Top Prize for Reporters from Viet Nam in ADBI's Developing Asia Journalism Awards

HANOI, VIET NAM (8 April 2004) - A Vietnamese journalist took one of the three top honors last night in the first Developing Asia Journalism Awards in Tokyo organized by the Asian Development Bank Institute (ADBI).

Tran Le Thuy, a reporter with Saigon Economic Times, was named Young Development Journalist of the Year in a ceremony held at the Foreign Correspondents' Club of Japan. She also took first place in the awards category: Regional cooperation and integration for development.

Another award winner from Viet Nam was Hoang Tu Giang, from Vietnam Investment Review, who took second runners-up spot in the competition category: Role of the private sector in development.

The three overall winners were awarded $2,000 each, while category winners and runners-up received $1,500, $1,000, and $500, respectively. Nineteen of 20 finalists in the competition, from 11 developing countries, attended the ceremony in Tokyo and took part in a two-day program that included visits to media organizations based in the city, NHK, Reuters and the Mainichi Shimbun.

Thuy, 28, who submitted an article headlined "Making aid more effective," worked through the ranks from intern to key reporter on the Saigon Economic Times. Her editor, Chu Van Lam, says she is a "tenacious and concerned reporter" who has a rare blend of top writing and interpersonal skills.

Giang's article "The nation's corporate spirit" was printed in Viet Nam Investment Review on the eve of the National Conference on 4 years' Implementation of the Enterprise Law, 4-5 November 2003. Hoang Tu Giang also won one of the second prizes (no first prize) in a national media contest on Millennium Development Goals, jointly organized last year by UNDP and the Party Central Committee for Ideology and Culture.
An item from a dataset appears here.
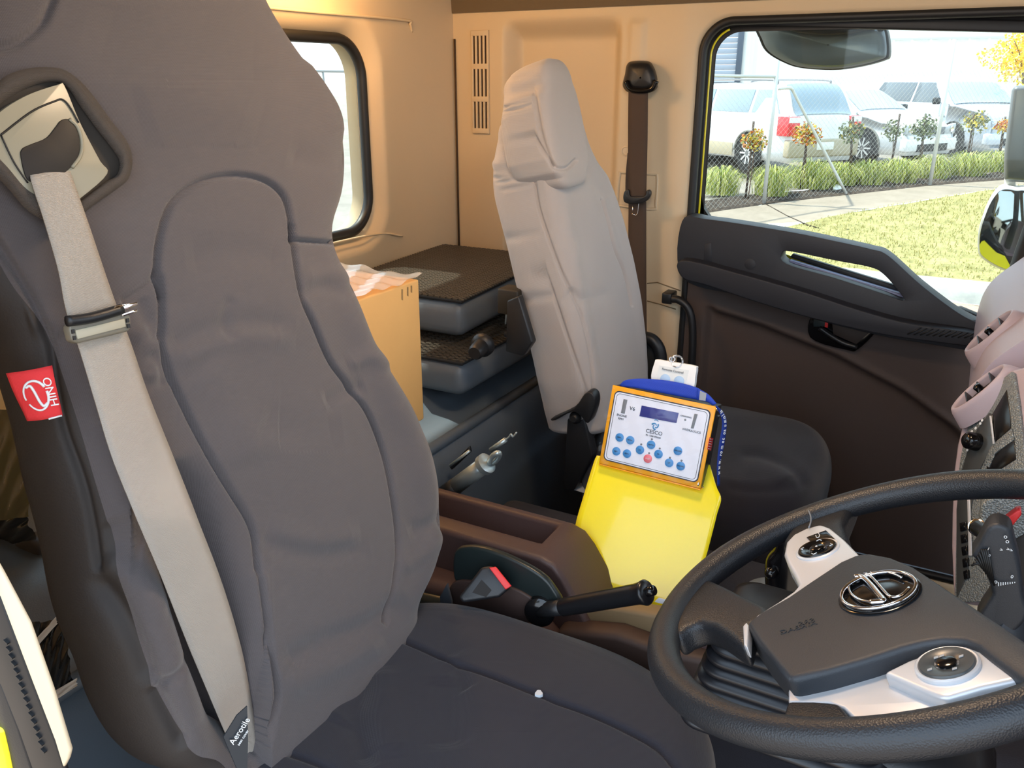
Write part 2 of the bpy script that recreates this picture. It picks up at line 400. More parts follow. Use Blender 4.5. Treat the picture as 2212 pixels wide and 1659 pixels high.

More than 250 stories were submitted for the awards by 89 entrants from across ADB's developing member countries. From these, 20 finalists, who were invited to the ceremony in Tokyo, and the eventual winners were selected by a jury of three that included presiding judge Anthony Rowley, Tokyo Correspondent of the Business Times of Singapore and Field Editor for Oxford Analytica; Yoshio Murakami, Adviser on International Affairs to the Asahi Shimbun; and Suvendrini Kakuchi, a Sri Lankan journalist reporting for Inter Press Service.

"We were each very impressed by the overall high standard of entries for this, the first of the ADBI Developing Asia Journalism Awards," said Mr. Rowley, at the ceremony, held at the Foreign Correspondents' Club of Japan.

"The awards were organized to publicly recognize the efforts made by Asian and Pacific print journalists from developing countries who provide high-quality coverage of issues affecting growth and development," said Peter McCawley, Dean of ADBI.

The awards are, "we hope, a modest step in the direction of strengthening the voice of the Asia-Pacific region on the international stage," he added.

He said that journalism contributes to good governance by playing a watchdog role on political and official leaders and by "encouraging informed debate about national policies and helping create constituencies for reform."

"I think this competition has reminded us that good journalism can make people aware of the human dimensions of development in a way that official reports can never hope to do," Mr. Rowley said.

"Development issues are often cloaked in official jargon, so that they become unrecognizable as issues involving people. But good journalism can restore the human dimension and make us see these problems not in terms of cold statistics but of people and their sufferings."

ADB is dedicated to reducing poverty in the Asia and Pacific region through pro-poor sustainable economic growth, social development, and good governance. Established in 1966, it is owned by 63 members - 45 from the region. In 2003, it approved loans and technical assistance worth US$6.1 billion and US$177 million, respectively. In 2003, it approved loans and technical assistance worth US$6.1 billion and US$177 million, respectively, of which $179 million in loans and $8.6 million in technical assistance were for Viet Nam.